Measuring switching patterns
After setup, switch on the DC power supply to start the measurement. As soon as the trigger detects a valid condition (falling edge trigger), the waveforms will appear (see Fig. 2). The left window shows the transformer (primary side) voltage and current (CH1, CH2). The synchronous rectifier states (CH3, CH4) on the secondary side appear in the top right window. All primary switching states (CH5 to CH8 ) are found in the bottom right window. In general, the switching pattern theory illustrated in Fig. 1 matches the measured waveform in Fig. 2 and the switching pattern has passed the test.

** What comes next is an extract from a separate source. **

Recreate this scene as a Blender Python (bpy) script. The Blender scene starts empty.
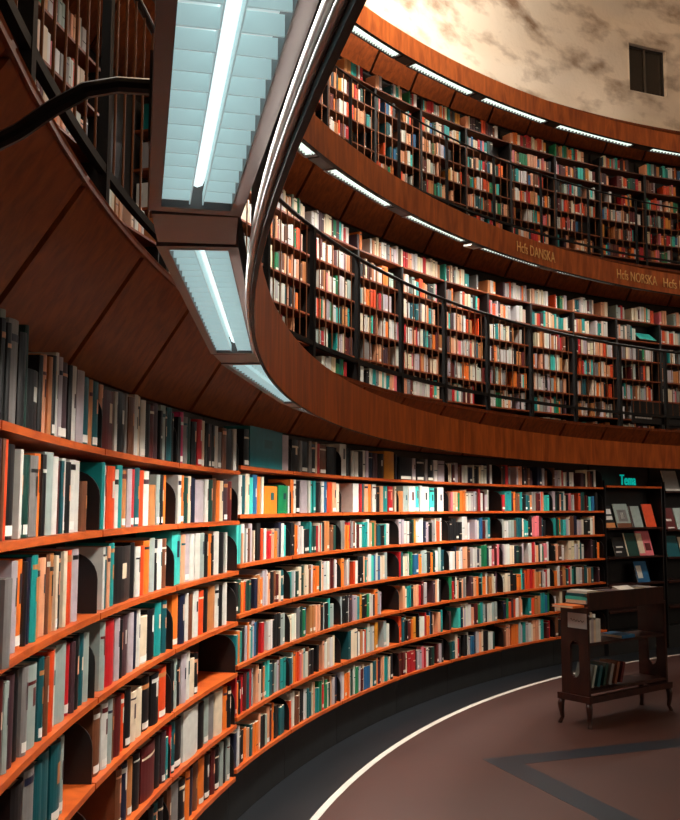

In addition to validating patterns, other parameters should be checked in more detail. The synchronous switch must be turned off before switching on the primary leg. Measuring minimum dead times helps prevent catastrophic shorts in the system. Two gate function definitions let delay measurements be defined for validating the minimum dead time between all relevant switches. Dead time results were measured automatically and included statistics and yields: TSR1 = 264 ns for the SR1 synchronous switch and TSR2 = 328 ns for the SR2 synchronous switch.
Further automatic measurement functions for rise times, fall times and other parameters are available but were not activated in Fig. 2. Automated measurements help validate all these parameters along with the general switching pattern for converter operation conditions. The measurements vary the converter input voltage and the output current.